• _Exercise_
Retype the records below from their first line through the line holding "crossing the band", including both ends and no pictures.

== Dataset content

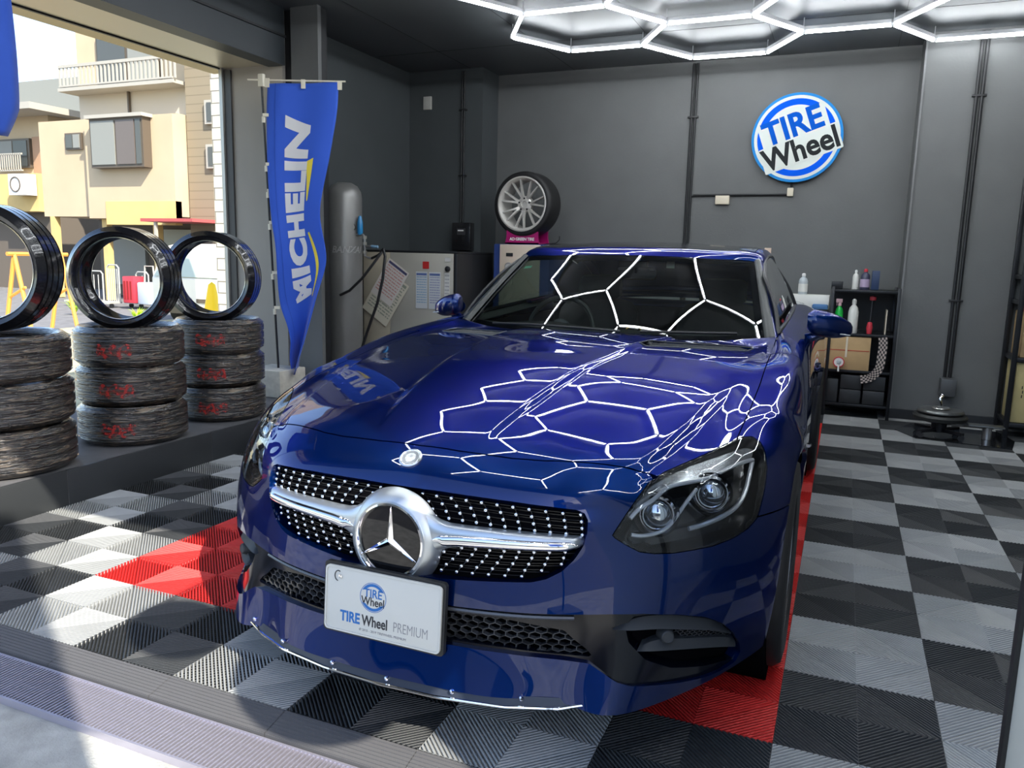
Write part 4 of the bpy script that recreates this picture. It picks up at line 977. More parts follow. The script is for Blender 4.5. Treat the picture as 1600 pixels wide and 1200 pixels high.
wh = make_wheel(); wh.location = (.785, YF, .3135)
w2 = copy_tree(wh, car); w2.location = (.790, YR, .3135)
for y_ in (YF, YR): w3 = copy_tree(wh, car); w3.location = (-.785, y_, .3135); w3.rotation_euler = (0, 0, math.pi)
# wheel-house liners and underbody
for s_ in (1, -1):
    for yc in (YF, YR):
        b = MB(); b.lathe([(.352, -.34), (.352, .0)], T(s_*.862, yc, .312) @ RY(math.pi/2*s_), 40, a0=math.radians(0), a1=math.radians(180)) if False else b.lathe([(.352, 0), (.352, .34), (.02, .345)], frame((s_*.862, yc, .312), (-s_, 0, 0), (0, 1, 0)), 48)
        lo_ = b.build('wheel_liner', m_dark, car); 
b = MB(); b.box(-.55, -.60, .17, .55, 3.1, .30); b.build('underbody', m_dark, car, bevel=.02)
# ================= things in the shop =================
m_cream = mat('cream_plastic', (.62, .56, .44), .5)
m_white2 = mat('white_plastic', (.75, .75, .73), .4)
m_blue_sign = mat('sign_blue', (.003, .10, .72), .8, spec=.1)
m_lblue = mat('sign_light_blue', (.03, .24, .60), .8, spec=.1)
m_sign_w = mat('sign_white', (.66, .70, .66), .8, spec=.1)
m_ink_s = mat('sign_ink', (.025, .028, .03), .8, spec=.1)
# round sign on the back wall
sg = empty('wall_sign', (-.407, 4.88, 2.24), 0, 'round blue and white illuminated TIRE Wheel sign on the grey back wall', 'sign')
M0 = frame((0, 0, 0), (0, -1, 0), (1, 0, 0)) @ RZ(math.radians(20)); R_ = .362
MB().prism(circ(R_-.02, 72), .0, .035, M0).build('sign_case', mat('sign_case_white', (.7, .7, .7), .5), sg, smooth=False)
MB().prism(circ(R_, 72), .030, .062, M0).build('sign_rim', m_lblue, sg, smooth=False)
MB().prism(circ(R_-.022, 72), .060, .0635, M0).build('sign_face', m_sign_w, sg, smooth=False)
MB().ring(circ(R_-.048, 72), circ(R_-.098, 72), .0630, .0645, M0).build('sign_band', m_blue_sign, sg, smooth=False)
b = MB()                                             # white lettering outlines crossing the band
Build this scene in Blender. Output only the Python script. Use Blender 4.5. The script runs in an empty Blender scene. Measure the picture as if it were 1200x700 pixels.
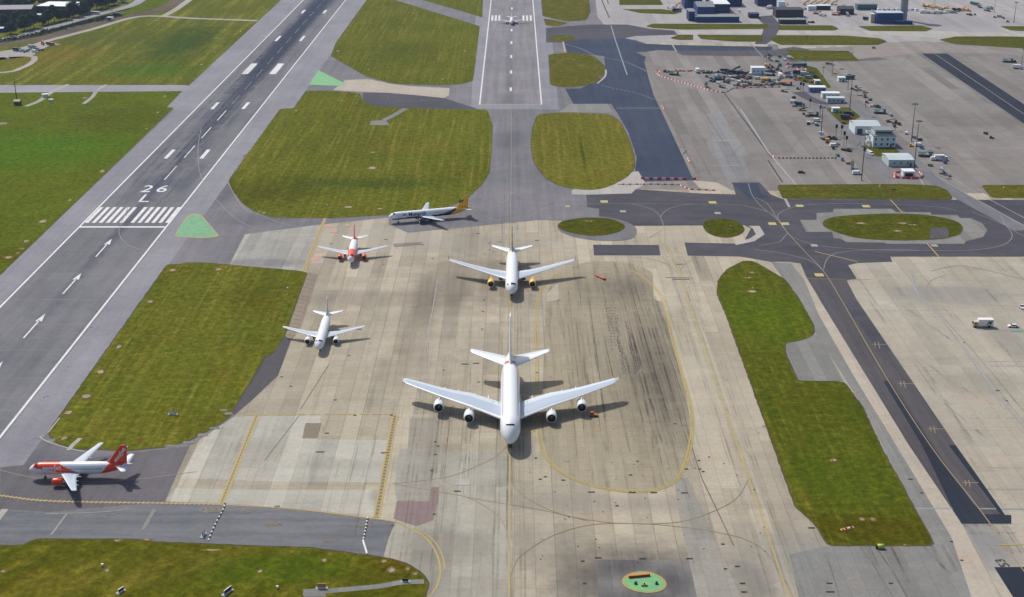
import bpy, math, random
from mathutils import Vector, Matrix, Euler
R = math.radians
# ------------------------------------------------------------------ camera, light, exposure
SC = bpy.context.scene
COL = SC.collection
CAM_H = 213.3; F_PX = 1607.0; PITCH = R(20.5); YAW = R(0.112)
cam_d = bpy.data.cameras.new("camera"); cam = bpy.data.objects.new("camera", cam_d); COL.objects.link(cam)
cam.location = (0, 0, CAM_H)
cam.rotation_mode = 'XYZ'
cam.rotation_euler = (math.pi/2 - PITCH, 0, YAW)
cam_d.sensor_fit = 'HORIZONTAL'; cam_d.sensor_width = 36.0; cam_d.lens = 36.0*F_PX/1200.0
cam_d.clip_start = 1.0; cam_d.clip_end = 30000
SC.camera = cam

SUN_DIR = Vector((-0.50, 0.70, 1.0)).normalized()
world = bpy.data.worlds.new("World"); SC.world = world; world.use_nodes = True
wn = world.node_tree; bg = wn.nodes['Background']
sky = wn.nodes.new('ShaderNodeTexSky'); sky.sky_type = 'NISHITA'; sky.sun_disc = False
sky.sun_elevation = math.asin(SUN_DIR.z); sky.sun_rotation = math.atan2(SUN_DIR.x, SUN_DIR.y)
sky.air_density = 1.0; sky.dust_density = 3.0; sky.ozone_density = 0.5
wn.links.new(sky.outputs[0], bg.inputs['Color']); bg.inputs['Strength'].default_value = 0.10
sun_d = bpy.data.lights.new("sun", 'SUN'); sun_d.energy = 3.4; sun_d.angle = R(0.6); sun_d.color = (1.0, 0.955, 0.88)
sun = bpy.data.objects.new("sun", sun_d); COL.objects.link(sun)
sun.rotation_mode = 'QUATERNION'; sun.rotation_quaternion = SUN_DIR.to_track_quat('Z', 'Y')
sun.location = SUN_DIR*800
SC.view_settings.view_transform = 'Standard'; SC.view_settings.look = 'None'
SC.view_settings.exposure = 0.10; SC.view_settings.gamma = 1.0; SC.view_settings.use_curve_mapping = False
try:
    SC.cycles.max_bounces = 5; SC.cycles.volume_bounces = 0; SC.cycles.transparent_max_bounces = 48
    SC.cycles.use_denoising = True
except Exception: pass

_rot = Euler((math.pi/2 - PITCH, 0, YAW), 'XYZ').to_matrix()
def g(px, py, h=0.0):
    """ground position (at height h) of a point measured in the 1200x700 photograph"""
    d = _rot @ Vector((px-600.0, 350.0-py, -F_PX))
    t = (h-CAM_H)/d.z
    return (d.x*t, d.y*t)
def gv(px, py, h=0.0):
    x, y = g(px, py, h); return Vector((x, y, h))
def mpp(py):           # metres per pixel across, on the ground, in row py
    return CAM_H/(math.cos(PITCH)*(py+250.8))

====

• _Output below_
Write part 4 of the bpy script that recreates this picture. It picks up at line 977. More parts follow. The script is for Blender 4.5. Treat the picture as 1600 pixels wide and 1200 pixels high.
wh = make_wheel(); wh.location = (.785, YF, .3135)
w2 = copy_tree(wh, car); w2.location = (.790, YR, .3135)
for y_ in (YF, YR): w3 = copy_tree(wh, car); w3.location = (-.785, y_, .3135); w3.rotation_euler = (0, 0, math.pi)
# wheel-house liners and underbody
for s_ in (1, -1):
    for yc in (YF, YR):
        b = MB(); b.lathe([(.352, -.34), (.352, .0)], T(s_*.862, yc, .312) @ RY(math.pi/2*s_), 40, a0=math.radians(0), a1=math.radians(180)) if False else b.lathe([(.352, 0), (.352, .34), (.02, .345)], frame((s_*.862, yc, .312), (-s_, 0, 0), (0, 1, 0)), 48)
        lo_ = b.build('wheel_liner', m_dark, car); 
b = MB(); b.box(-.55, -.60, .17, .55, 3.1, .30); b.build('underbody', m_dark, car, bevel=.02)
# ================= things in the shop =================
m_cream = mat('cream_plastic', (.62, .56, .44), .5)
m_white2 = mat('white_plastic', (.75, .75, .73), .4)
m_blue_sign = mat('sign_blue', (.003, .10, .72), .8, spec=.1)
m_lblue = mat('sign_light_blue', (.03, .24, .60), .8, spec=.1)
m_sign_w = mat('sign_white', (.66, .70, .66), .8, spec=.1)
m_ink_s = mat('sign_ink', (.025, .028, .03), .8, spec=.1)
# round sign on the back wall
sg = empty('wall_sign', (-.407, 4.88, 2.24), 0, 'round blue and white illuminated TIRE Wheel sign on the grey back wall', 'sign')
M0 = frame((0, 0, 0), (0, -1, 0), (1, 0, 0)) @ RZ(math.radians(20)); R_ = .362
MB().prism(circ(R_-.02, 72), .0, .035, M0).build('sign_case', mat('sign_case_white', (.7, .7, .7), .5), sg, smooth=False)
MB().prism(circ(R_, 72), .030, .062, M0).build('sign_rim', m_lblue, sg, smooth=False)
MB().prism(circ(R_-.022, 72), .060, .0635, M0).build('sign_face', m_sign_w, sg, smooth=False)
MB().ring(circ(R_-.048, 72), circ(R_-.098, 72), .0630, .0645, M0).build('sign_band', m_blue_sign, sg, smooth=False)
b = MB()                                             # white lettering outlines crossing the band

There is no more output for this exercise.